Task objective>
Once the pictures are set aside, transcribe the remaining data exactly.

Entries with scene source code:

Begin

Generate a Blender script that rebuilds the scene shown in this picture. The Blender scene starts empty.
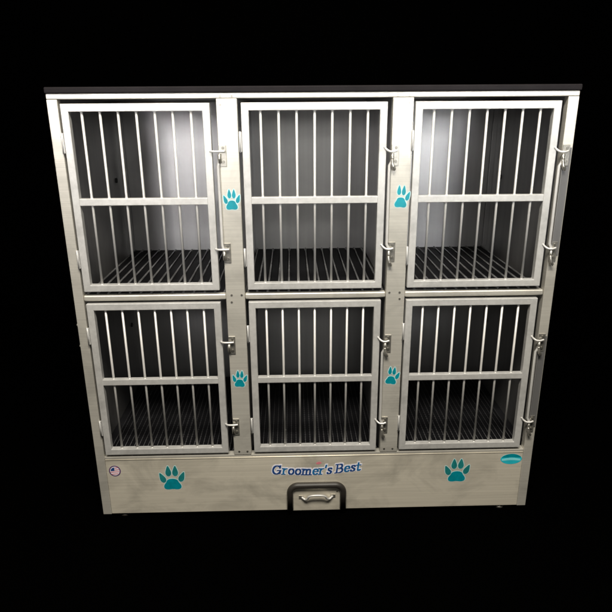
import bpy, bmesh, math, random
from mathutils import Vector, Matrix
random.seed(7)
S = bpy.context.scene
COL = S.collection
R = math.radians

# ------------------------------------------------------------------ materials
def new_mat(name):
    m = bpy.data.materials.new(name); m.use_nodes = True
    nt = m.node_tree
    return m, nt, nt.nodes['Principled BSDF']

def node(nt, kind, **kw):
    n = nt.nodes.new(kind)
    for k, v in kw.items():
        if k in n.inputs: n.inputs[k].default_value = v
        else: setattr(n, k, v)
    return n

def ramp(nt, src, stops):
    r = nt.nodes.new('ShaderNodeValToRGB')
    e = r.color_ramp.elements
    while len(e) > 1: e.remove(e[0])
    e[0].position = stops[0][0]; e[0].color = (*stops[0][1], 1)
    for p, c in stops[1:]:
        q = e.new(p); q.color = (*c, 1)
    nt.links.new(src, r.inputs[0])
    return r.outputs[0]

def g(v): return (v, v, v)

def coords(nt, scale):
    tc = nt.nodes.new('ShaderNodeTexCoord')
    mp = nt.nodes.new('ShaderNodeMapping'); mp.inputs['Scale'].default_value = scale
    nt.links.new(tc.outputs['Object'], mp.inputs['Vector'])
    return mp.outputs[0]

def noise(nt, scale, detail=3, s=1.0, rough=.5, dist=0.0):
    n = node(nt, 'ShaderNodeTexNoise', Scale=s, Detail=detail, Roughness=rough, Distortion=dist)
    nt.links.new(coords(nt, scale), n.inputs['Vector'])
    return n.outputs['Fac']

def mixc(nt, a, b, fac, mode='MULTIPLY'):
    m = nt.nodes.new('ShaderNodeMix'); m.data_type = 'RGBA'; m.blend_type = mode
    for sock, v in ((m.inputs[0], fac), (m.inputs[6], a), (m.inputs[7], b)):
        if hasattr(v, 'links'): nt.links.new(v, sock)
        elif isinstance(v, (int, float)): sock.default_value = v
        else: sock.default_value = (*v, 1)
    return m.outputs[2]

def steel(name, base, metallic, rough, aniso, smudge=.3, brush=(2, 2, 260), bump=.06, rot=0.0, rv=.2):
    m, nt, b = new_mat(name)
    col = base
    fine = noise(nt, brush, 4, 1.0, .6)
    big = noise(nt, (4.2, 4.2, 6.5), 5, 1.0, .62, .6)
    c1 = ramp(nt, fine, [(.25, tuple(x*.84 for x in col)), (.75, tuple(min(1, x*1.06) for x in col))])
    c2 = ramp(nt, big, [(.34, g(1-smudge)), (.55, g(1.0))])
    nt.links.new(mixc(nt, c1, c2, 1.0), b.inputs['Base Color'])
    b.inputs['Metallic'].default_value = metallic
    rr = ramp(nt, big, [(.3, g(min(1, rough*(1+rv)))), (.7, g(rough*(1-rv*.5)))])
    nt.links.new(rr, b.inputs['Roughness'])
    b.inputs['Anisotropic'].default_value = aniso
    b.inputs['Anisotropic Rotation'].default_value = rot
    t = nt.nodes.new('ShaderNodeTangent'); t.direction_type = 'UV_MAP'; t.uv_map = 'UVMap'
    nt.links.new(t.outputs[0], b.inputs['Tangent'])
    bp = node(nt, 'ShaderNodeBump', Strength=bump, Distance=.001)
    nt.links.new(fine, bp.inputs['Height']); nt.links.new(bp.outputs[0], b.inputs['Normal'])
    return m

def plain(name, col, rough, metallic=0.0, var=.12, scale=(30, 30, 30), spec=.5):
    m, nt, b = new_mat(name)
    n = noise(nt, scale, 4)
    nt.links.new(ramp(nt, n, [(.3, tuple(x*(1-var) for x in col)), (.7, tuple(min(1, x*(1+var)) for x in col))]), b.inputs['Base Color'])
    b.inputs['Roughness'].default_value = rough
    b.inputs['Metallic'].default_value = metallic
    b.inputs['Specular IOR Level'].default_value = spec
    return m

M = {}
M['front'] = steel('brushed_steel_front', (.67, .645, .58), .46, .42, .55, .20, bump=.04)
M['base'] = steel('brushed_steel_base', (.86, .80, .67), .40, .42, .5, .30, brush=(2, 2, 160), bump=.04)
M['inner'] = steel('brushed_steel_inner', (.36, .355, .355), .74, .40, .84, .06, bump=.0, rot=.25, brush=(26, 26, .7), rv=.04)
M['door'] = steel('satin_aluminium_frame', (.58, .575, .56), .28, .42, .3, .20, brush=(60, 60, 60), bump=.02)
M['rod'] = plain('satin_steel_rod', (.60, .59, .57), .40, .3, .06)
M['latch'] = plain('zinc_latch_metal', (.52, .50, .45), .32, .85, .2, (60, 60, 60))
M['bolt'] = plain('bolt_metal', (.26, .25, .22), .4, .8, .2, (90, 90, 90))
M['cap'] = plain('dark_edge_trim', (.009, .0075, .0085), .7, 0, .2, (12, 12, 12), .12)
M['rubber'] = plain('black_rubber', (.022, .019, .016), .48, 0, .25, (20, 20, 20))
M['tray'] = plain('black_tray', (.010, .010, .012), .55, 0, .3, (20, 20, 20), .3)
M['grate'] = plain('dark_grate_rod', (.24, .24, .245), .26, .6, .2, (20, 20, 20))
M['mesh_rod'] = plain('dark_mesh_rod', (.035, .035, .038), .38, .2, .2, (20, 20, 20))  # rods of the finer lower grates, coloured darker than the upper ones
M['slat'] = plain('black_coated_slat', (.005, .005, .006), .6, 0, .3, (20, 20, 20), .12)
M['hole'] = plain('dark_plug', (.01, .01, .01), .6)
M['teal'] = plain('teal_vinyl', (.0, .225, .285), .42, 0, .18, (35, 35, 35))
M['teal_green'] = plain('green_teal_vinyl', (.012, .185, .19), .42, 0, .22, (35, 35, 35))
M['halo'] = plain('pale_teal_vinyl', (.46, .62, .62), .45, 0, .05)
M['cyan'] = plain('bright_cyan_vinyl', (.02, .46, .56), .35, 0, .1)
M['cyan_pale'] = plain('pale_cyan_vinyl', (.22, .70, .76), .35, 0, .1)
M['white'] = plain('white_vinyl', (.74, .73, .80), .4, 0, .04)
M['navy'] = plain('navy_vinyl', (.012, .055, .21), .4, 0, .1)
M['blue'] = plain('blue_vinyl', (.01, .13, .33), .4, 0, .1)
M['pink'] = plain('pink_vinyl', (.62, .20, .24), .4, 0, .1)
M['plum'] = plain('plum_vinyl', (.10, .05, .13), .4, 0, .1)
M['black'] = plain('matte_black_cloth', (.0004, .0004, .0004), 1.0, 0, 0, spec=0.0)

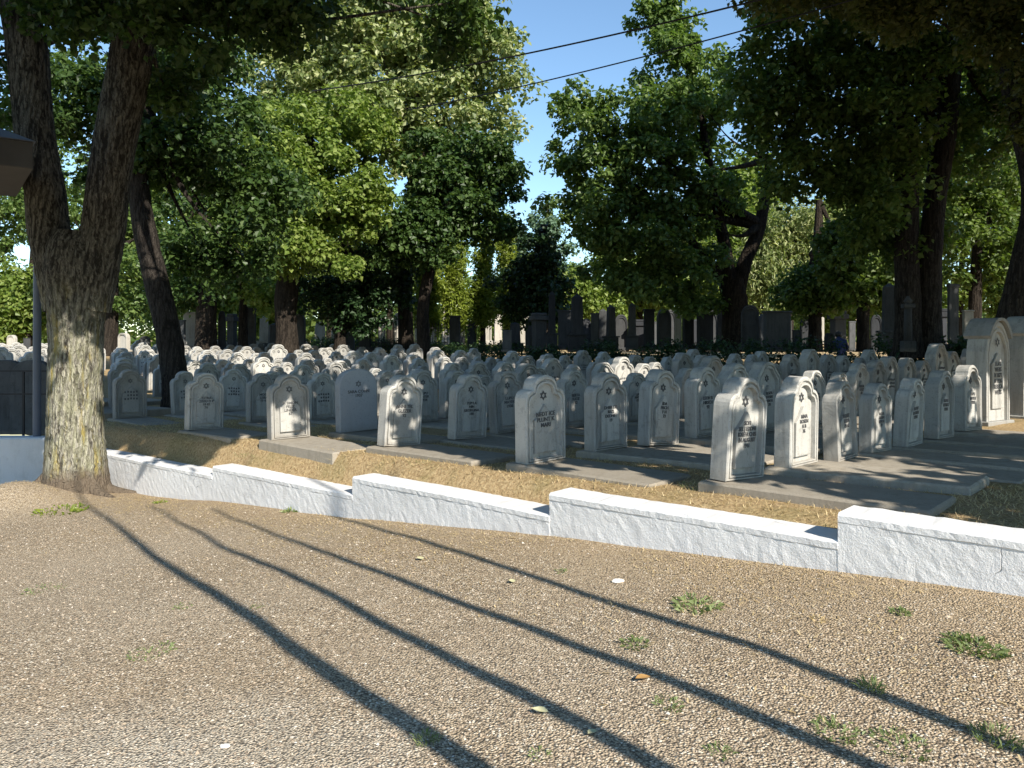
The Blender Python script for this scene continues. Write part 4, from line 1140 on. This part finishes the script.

End

Task output>
Generate a Blender script that rebuilds the scene shown in this picture. The Blender scene starts empty.
import bpy, bmesh, math, random
from mathutils import Vector, Matrix
random.seed(7)
S = bpy.context.scene
COL = S.collection
R = math.radians

# ------------------------------------------------------------------ materials
def new_mat(name):
    m = bpy.data.materials.new(name); m.use_nodes = True
    nt = m.node_tree
    return m, nt, nt.nodes['Principled BSDF']

def node(nt, kind, **kw):
    n = nt.nodes.new(kind)
    for k, v in kw.items():
        if k in n.inputs: n.inputs[k].default_value = v
        else: setattr(n, k, v)
    return n

def ramp(nt, src, stops):
    r = nt.nodes.new('ShaderNodeValToRGB')
    e = r.color_ramp.elements
    while len(e) > 1: e.remove(e[0])
    e[0].position = stops[0][0]; e[0].color = (*stops[0][1], 1)
    for p, c in stops[1:]:
        q = e.new(p); q.color = (*c, 1)
    nt.links.new(src, r.inputs[0])
    return r.outputs[0]

def g(v): return (v, v, v)

def coords(nt, scale):
    tc = nt.nodes.new('ShaderNodeTexCoord')
    mp = nt.nodes.new('ShaderNodeMapping'); mp.inputs['Scale'].default_value = scale
    nt.links.new(tc.outputs['Object'], mp.inputs['Vector'])
    return mp.outputs[0]

def noise(nt, scale, detail=3, s=1.0, rough=.5, dist=0.0):
    n = node(nt, 'ShaderNodeTexNoise', Scale=s, Detail=detail, Roughness=rough, Distortion=dist)
    nt.links.new(coords(nt, scale), n.inputs['Vector'])
    return n.outputs['Fac']

def mixc(nt, a, b, fac, mode='MULTIPLY'):
    m = nt.nodes.new('ShaderNodeMix'); m.data_type = 'RGBA'; m.blend_type = mode
    for sock, v in ((m.inputs[0], fac), (m.inputs[6], a), (m.inputs[7], b)):
        if hasattr(v, 'links'): nt.links.new(v, sock)
        elif isinstance(v, (int, float)): sock.default_value = v
        else: sock.default_value = (*v, 1)
    return m.outputs[2]

def steel(name, base, metallic, rough, aniso, smudge=.3, brush=(2, 2, 260), bump=.06, rot=0.0, rv=.2):
    m, nt, b = new_mat(name)
    col = base
    fine = noise(nt, brush, 4, 1.0, .6)
    big = noise(nt, (4.2, 4.2, 6.5), 5, 1.0, .62, .6)
    c1 = ramp(nt, fine, [(.25, tuple(x*.84 for x in col)), (.75, tuple(min(1, x*1.06) for x in col))])
    c2 = ramp(nt, big, [(.34, g(1-smudge)), (.55, g(1.0))])
    nt.links.new(mixc(nt, c1, c2, 1.0), b.inputs['Base Color'])
    b.inputs['Metallic'].default_value = metallic
    rr = ramp(nt, big, [(.3, g(min(1, rough*(1+rv)))), (.7, g(rough*(1-rv*.5)))])
    nt.links.new(rr, b.inputs['Roughness'])
    b.inputs['Anisotropic'].default_value = aniso
    b.inputs['Anisotropic Rotation'].default_value = rot
    t = nt.nodes.new('ShaderNodeTangent'); t.direction_type = 'UV_MAP'; t.uv_map = 'UVMap'
    nt.links.new(t.outputs[0], b.inputs['Tangent'])
    bp = node(nt, 'ShaderNodeBump', Strength=bump, Distance=.001)
    nt.links.new(fine, bp.inputs['Height']); nt.links.new(bp.outputs[0], b.inputs['Normal'])
    return m

def plain(name, col, rough, metallic=0.0, var=.12, scale=(30, 30, 30), spec=.5):
    m, nt, b = new_mat(name)
    n = noise(nt, scale, 4)
    nt.links.new(ramp(nt, n, [(.3, tuple(x*(1-var) for x in col)), (.7, tuple(min(1, x*(1+var)) for x in col))]), b.inputs['Base Color'])
    b.inputs['Roughness'].default_value = rough
    b.inputs['Metallic'].default_value = metallic
    b.inputs['Specular IOR Level'].default_value = spec
    return m

M = {}
M['front'] = steel('brushed_steel_front', (.67, .645, .58), .46, .42, .55, .20, bump=.04)
M['base'] = steel('brushed_steel_base', (.86, .80, .67), .40, .42, .5, .30, brush=(2, 2, 160), bump=.04)
M['inner'] = steel('brushed_steel_inner', (.36, .355, .355), .74, .40, .84, .06, bump=.0, rot=.25, brush=(26, 26, .7), rv=.04)
M['door'] = steel('satin_aluminium_frame', (.58, .575, .56), .28, .42, .3, .20, brush=(60, 60, 60), bump=.02)
M['rod'] = plain('satin_steel_rod', (.60, .59, .57), .40, .3, .06)
M['latch'] = plain('zinc_latch_metal', (.52, .50, .45), .32, .85, .2, (60, 60, 60))
M['bolt'] = plain('bolt_metal', (.26, .25, .22), .4, .8, .2, (90, 90, 90))
M['cap'] = plain('dark_edge_trim', (.009, .0075, .0085), .7, 0, .2, (12, 12, 12), .12)
M['rubber'] = plain('black_rubber', (.022, .019, .016), .48, 0, .25, (20, 20, 20))
M['tray'] = plain('black_tray', (.010, .010, .012), .55, 0, .3, (20, 20, 20), .3)
M['grate'] = plain('dark_grate_rod', (.24, .24, .245), .26, .6, .2, (20, 20, 20))
M['mesh_rod'] = plain('dark_mesh_rod', (.035, .035, .038), .38, .2, .2, (20, 20, 20))  # rods of the finer lower grates, coloured darker than the upper ones
M['slat'] = plain('black_coated_slat', (.005, .005, .006), .6, 0, .3, (20, 20, 20), .12)
M['hole'] = plain('dark_plug', (.01, .01, .01), .6)
M['teal'] = plain('teal_vinyl', (.0, .225, .285), .42, 0, .18, (35, 35, 35))
M['teal_green'] = plain('green_teal_vinyl', (.012, .185, .19), .42, 0, .22, (35, 35, 35))
M['halo'] = plain('pale_teal_vinyl', (.46, .62, .62), .45, 0, .05)
M['cyan'] = plain('bright_cyan_vinyl', (.02, .46, .56), .35, 0, .1)
M['cyan_pale'] = plain('pale_cyan_vinyl', (.22, .70, .76), .35, 0, .1)
M['white'] = plain('white_vinyl', (.74, .73, .80), .4, 0, .04)
M['navy'] = plain('navy_vinyl', (.012, .055, .21), .4, 0, .1)
M['blue'] = plain('blue_vinyl', (.01, .13, .33), .4, 0, .1)
M['pink'] = plain('pink_vinyl', (.62, .20, .24), .4, 0, .1)
M['plum'] = plain('plum_vinyl', (.10, .05, .13), .4, 0, .1)
M['black'] = plain('matte_black_cloth', (.0004, .0004, .0004), 1.0, 0, 0, spec=0.0)

The Blender Python script for this scene continues. Write part 4, from line 1140 on. This part finishes the script.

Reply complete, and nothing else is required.